Même si elle n’était pas destinée au jour de sa naissance à coiffer la couronne d’Angleterre - son père George VI ne devint roi qu’en raison de l’abdication d’Edouard VIII – Elizabeth II eut très tôt conscience de la lourdeur de la tâche qui lui incomberait un jour. « Je déclare devant vous que toute ma vie, qu’elle soit longue ou brève, sera consacrée à vous servir et à servir la grande famille impériale à laquelle nous appartenons tous ». Ces mots, Elizabeth les a prononcés dès 1947, cinq ans avant de devenir souveraine, lors d’un voyage en Afrique du Sud, après un trajet au long cours en bateau durant lequel elle avait eu le temps de méditer sur son avenir.
Une mission : servir
Servir, c’est ce qu’elle s’est attachée à faire depuis le début de son règne, entamé il y a soixante ans, le 6 février 1952. Paradoxe d’un destin qui en est jalonné, elle fut d’ailleurs, ce jour-là, l’une des dernières Britanniques à savoir qu’elle était reine. Lorsque George VI succomba à une thrombose, elle se trouvait dans la brousse kényane en plein safari-photo. Après une série de quiproquos et de maladresses dans les communications, elle n’apprit le décès de son père adoré que tard dans la journée. Le long vol du retour à Londres lui laissa le temps d’habiter son nouveau rôle et, soixante ans plus tard, la quasi-totalité des Britanniques diront qu’au bout du compte son parcours s’est déroulé sans fausse note.

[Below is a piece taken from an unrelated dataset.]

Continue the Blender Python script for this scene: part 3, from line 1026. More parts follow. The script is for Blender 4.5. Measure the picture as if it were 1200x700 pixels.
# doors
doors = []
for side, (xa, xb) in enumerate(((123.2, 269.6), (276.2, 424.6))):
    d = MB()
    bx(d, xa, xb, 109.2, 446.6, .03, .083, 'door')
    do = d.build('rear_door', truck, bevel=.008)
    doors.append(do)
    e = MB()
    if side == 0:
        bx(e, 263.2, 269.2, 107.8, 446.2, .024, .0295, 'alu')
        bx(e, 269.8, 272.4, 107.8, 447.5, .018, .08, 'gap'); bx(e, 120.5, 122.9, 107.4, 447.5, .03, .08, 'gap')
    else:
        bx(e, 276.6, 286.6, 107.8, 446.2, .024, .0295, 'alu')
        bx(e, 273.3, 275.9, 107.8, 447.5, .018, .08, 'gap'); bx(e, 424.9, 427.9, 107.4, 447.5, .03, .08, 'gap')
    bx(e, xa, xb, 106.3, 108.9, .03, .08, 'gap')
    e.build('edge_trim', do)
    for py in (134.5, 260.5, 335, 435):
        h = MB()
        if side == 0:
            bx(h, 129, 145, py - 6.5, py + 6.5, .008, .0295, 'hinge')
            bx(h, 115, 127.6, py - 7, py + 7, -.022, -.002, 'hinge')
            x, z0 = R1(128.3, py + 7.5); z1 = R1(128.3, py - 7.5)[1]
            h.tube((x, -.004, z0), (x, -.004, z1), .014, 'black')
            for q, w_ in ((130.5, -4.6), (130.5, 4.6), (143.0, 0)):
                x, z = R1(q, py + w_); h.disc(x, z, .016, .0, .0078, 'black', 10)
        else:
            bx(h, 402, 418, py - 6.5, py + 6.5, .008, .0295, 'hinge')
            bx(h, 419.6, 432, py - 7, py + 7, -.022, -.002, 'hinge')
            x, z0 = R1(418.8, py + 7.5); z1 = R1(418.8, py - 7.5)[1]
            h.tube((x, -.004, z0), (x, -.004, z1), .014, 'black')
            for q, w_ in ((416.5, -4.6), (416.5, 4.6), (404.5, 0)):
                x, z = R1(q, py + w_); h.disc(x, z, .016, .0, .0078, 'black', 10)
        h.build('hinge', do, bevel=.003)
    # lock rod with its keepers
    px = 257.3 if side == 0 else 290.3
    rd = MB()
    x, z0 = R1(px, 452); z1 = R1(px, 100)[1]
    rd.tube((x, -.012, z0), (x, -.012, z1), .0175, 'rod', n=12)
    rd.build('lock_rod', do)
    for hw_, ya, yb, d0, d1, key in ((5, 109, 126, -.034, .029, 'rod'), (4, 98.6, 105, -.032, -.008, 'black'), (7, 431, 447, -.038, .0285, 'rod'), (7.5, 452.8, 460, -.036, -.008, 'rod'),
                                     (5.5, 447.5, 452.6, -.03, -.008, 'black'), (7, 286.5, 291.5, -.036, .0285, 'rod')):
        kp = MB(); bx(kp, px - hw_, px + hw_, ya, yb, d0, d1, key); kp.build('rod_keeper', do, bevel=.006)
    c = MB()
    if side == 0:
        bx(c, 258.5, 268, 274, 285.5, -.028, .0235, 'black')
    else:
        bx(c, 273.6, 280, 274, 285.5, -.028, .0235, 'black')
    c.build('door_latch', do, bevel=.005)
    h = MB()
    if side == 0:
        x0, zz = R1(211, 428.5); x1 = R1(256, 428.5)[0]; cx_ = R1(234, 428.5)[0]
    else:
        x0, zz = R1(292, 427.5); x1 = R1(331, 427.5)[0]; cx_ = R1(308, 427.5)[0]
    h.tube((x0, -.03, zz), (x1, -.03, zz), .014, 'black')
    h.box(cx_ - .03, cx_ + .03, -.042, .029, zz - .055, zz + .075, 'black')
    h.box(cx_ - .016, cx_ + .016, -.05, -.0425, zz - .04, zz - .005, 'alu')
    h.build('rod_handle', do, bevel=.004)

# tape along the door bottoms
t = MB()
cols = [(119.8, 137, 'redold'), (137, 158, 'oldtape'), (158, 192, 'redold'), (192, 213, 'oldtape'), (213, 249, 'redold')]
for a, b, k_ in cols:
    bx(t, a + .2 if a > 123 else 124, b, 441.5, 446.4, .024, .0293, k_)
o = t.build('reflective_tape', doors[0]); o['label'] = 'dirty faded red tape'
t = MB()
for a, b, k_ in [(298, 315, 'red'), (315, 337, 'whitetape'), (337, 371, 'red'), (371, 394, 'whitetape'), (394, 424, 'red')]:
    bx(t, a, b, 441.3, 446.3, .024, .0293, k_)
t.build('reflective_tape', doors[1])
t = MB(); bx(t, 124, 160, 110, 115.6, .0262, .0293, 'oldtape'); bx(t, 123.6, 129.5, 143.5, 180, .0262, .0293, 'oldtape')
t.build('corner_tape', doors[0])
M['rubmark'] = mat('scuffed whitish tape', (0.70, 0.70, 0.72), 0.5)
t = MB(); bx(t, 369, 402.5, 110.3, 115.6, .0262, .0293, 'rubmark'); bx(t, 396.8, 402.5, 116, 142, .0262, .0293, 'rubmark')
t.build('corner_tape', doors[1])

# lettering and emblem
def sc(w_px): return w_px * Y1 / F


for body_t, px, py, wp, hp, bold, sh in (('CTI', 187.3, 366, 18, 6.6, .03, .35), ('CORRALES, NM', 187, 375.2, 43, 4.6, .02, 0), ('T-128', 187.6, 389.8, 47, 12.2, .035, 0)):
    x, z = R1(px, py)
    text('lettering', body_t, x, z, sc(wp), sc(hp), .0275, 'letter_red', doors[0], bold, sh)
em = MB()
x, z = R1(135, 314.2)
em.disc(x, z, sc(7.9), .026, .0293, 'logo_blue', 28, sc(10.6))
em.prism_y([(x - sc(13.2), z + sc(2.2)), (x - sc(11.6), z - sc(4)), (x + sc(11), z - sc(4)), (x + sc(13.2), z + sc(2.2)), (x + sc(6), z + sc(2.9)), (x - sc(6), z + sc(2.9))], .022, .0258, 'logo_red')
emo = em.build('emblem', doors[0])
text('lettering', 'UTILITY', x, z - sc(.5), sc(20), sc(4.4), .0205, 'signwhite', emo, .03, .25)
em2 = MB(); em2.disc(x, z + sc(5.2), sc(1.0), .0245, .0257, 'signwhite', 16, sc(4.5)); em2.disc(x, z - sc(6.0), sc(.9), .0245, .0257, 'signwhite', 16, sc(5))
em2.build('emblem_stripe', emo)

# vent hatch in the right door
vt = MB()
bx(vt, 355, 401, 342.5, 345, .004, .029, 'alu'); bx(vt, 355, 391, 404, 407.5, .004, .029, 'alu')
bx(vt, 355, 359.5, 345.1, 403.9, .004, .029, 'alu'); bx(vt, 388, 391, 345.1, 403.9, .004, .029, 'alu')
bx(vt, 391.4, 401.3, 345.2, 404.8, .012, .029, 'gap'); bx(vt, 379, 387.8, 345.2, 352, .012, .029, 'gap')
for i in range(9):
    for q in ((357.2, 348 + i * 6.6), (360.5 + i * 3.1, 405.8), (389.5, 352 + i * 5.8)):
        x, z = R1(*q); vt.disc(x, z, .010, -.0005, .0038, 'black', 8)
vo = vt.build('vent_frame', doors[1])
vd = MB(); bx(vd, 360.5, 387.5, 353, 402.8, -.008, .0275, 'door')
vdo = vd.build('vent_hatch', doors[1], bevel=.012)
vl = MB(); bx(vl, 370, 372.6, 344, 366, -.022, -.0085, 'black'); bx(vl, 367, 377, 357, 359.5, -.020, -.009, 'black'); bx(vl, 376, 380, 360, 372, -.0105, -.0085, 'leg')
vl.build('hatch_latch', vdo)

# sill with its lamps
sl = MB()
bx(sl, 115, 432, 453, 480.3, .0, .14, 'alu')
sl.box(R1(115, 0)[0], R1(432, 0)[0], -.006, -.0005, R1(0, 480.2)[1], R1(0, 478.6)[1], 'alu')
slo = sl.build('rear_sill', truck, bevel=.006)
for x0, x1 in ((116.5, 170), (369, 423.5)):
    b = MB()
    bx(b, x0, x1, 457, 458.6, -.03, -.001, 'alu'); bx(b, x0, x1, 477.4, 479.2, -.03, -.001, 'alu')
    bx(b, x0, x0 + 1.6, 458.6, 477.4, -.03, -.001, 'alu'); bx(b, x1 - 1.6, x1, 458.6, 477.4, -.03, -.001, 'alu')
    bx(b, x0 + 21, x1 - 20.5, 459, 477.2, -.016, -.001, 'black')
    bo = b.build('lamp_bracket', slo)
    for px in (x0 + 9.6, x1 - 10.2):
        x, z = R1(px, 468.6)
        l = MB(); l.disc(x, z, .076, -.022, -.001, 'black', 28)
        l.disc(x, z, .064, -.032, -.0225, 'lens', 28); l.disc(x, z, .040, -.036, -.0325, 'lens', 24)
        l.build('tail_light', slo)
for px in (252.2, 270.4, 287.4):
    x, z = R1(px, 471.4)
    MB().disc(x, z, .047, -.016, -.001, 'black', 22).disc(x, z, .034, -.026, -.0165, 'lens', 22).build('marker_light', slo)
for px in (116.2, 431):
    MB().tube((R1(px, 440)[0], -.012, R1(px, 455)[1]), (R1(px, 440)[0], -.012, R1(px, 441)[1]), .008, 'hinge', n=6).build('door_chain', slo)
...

« Les Britanniques peuvent être contre la monarchie mais pas contre la reine », résume un journaliste anglais, une façon de dire que si le système monarchique peut être discuté, le personnage de la reine demeure inattaquable, à travers les générations. Dans l’Angleterre morne et grise de l’après-guerre, son couronnement le 2 juin 1953 a marqué l’arrivée d’une nouvelle ère ; entre le lent démantèlement d’un empire et l’arrivée subite de la télévision ; une période de transition où l’Angleterre perdit son hégémonie et ses territoires mais garda sa fierté, sa singularité.
Depuis son accession au trône, Elizabeth est demeurée ce socle inamovible, icône de la nation, toujours impeccablement habillée mais totalement imperméable à la mode, gardant ses distances en toute circonstance, au point de paraître à beaucoup incapable de sentiments. Les soubresauts les plus douloureux de ce parcours sans faux pas eurent lieu au milieu des années 1990, entre la fameuse annus horribilis de 1992 durant laquelle trois de ses quatre enfants divorcèrent et où un incendie détruisit une partie du château de Windsor et la fin de l’été 1997, quand son absence de réaction au décès de la princesse Diana fut perçue comme un manque d’humanité par une très grande majorité de Britanniques.
Une vraie professionnelle
Il fallut alors la persuasion du tout nouveau Premier ministre Tony Blair pour la convaincre d’aller à la rencontre de son peuple éploré devant les grilles du palais de Buckingham, un épisode clef pour l’image, voire l'avenir, de la monarchie, séquence remarquablement portée au grand écran dans The Queen, le film oscarisé de Stephen Frears. Consciente que les temps changent même si, elle, reste immuable, la reine a dû accepter au fil des ans de voir le budget annuel de la maison royale se réduire de moitié, passant de 70 millions de livres au début des années 1990 à 30 millions aujourd’hui (environ 36 millions d'euros).
Et pour son jubilé de diamant, dont les festivités s’étendront jusqu’au mois de juin avant de laisser place aux Jeux Olympiques, elle ne recevra pas un yacht en cadeau, comme il en avait été un moment question. La mise hors service de son cher Britannia en 1997 lui avait pourtant arraché une larme. Mais en ces temps de crise économique, la Grande-Bretagne a plus que jamais besoin de réduire la voilure. Reste l’essentiel, l’image d’une personnalité qui continue de « faire le boulot » malgré ses 85 ans et qui n’a « jamais cherché à plaire », des qualités inestimables qui valent à la personne la plus photographiée au monde d’être aimée dans son pays et admirée au-delà.